It is a big day for us English majors. Each 16th of June, folks all over the world (but especially in Dublin) follow the footsteps of Leopold Bloom, the main character in James Joyce’s novel Ulysses. It is Bloomsday, a literary celebration. Joyce’s novel takes place on the 16th of June, 1904.
For many, Bloomsday is a celebration of James Joyce himself, not just of the novel, and this is fitting, for Joyce chose June 16 as the date of his novel not randomly. It happened to be the day that he first went out with Nora Barnacle, the woman who would eventually become his wife.
You might celebrate Bloomsday with a reading of Ulysses. You might stop at the apothecary to purchase a bar of lemon soap. Certainly there will be stops to be made at pubs, and ale is known to play a big part in a good Bloomsday celebration.

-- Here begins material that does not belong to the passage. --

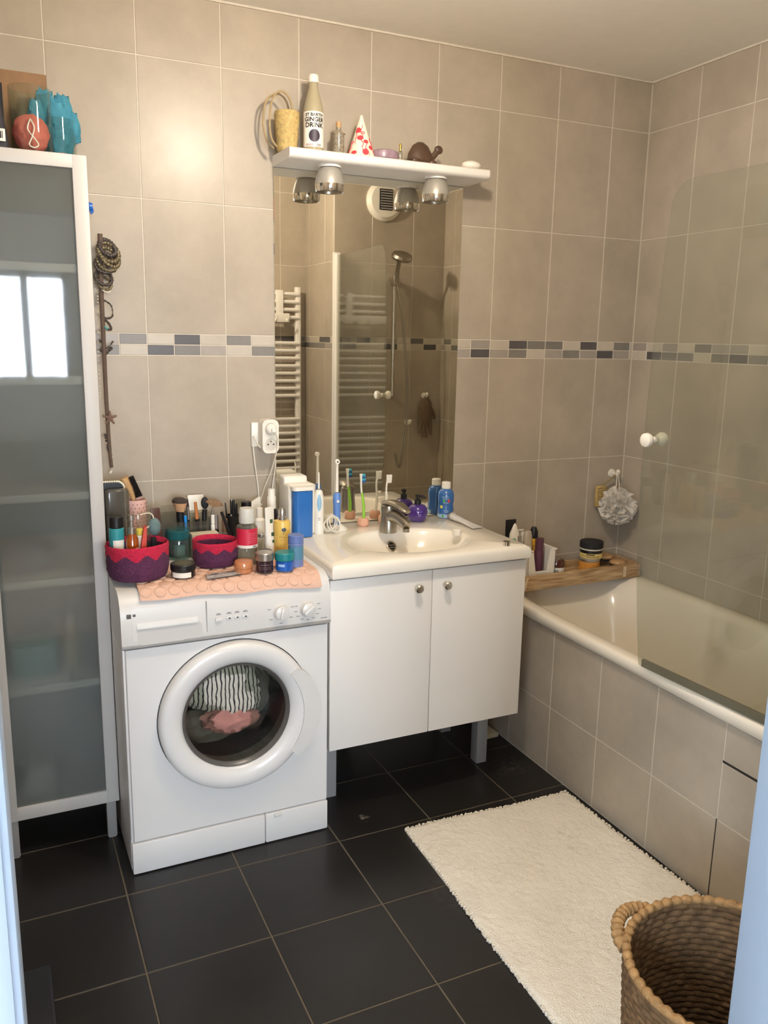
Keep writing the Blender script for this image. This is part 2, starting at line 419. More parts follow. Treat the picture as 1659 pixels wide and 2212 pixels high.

James Joyce was first aware of people celebrating Bloomsday in 1924, just two years after the publication of Ulysses. In 1954, to celebrate the 50th anniversary of the events in the book, a more formal pilgrimage through Dublin was organized. Nowadays, you are likely to find Bloomsday enthusiasts ’round the globe, dressed in Edwardian garb and quoting James Joyce each 16th of June. How wonderful is that?
Image: Poets Patrick Kavanagh and Anthony Cronin on their 1954 Bloomsday Pilgrimage. National Library of Ireland on The Commons, 16 June 1954 [Public domain] via Wikimedia Commons.
A mixed media collage of mine is part of the Permanent Collection of the Coral Springs Museum of Art, titled BLOOM’S DISTRACTION. Brian Knicely was the director of the museum at that time. Barbara O’keefe, the previous director, asked for an art work of mine for the museum’s collection.
Joyce’s character, Leopold Bloom was such an interesting character, whose mind played with mischief while his wife was ill and confined to bed.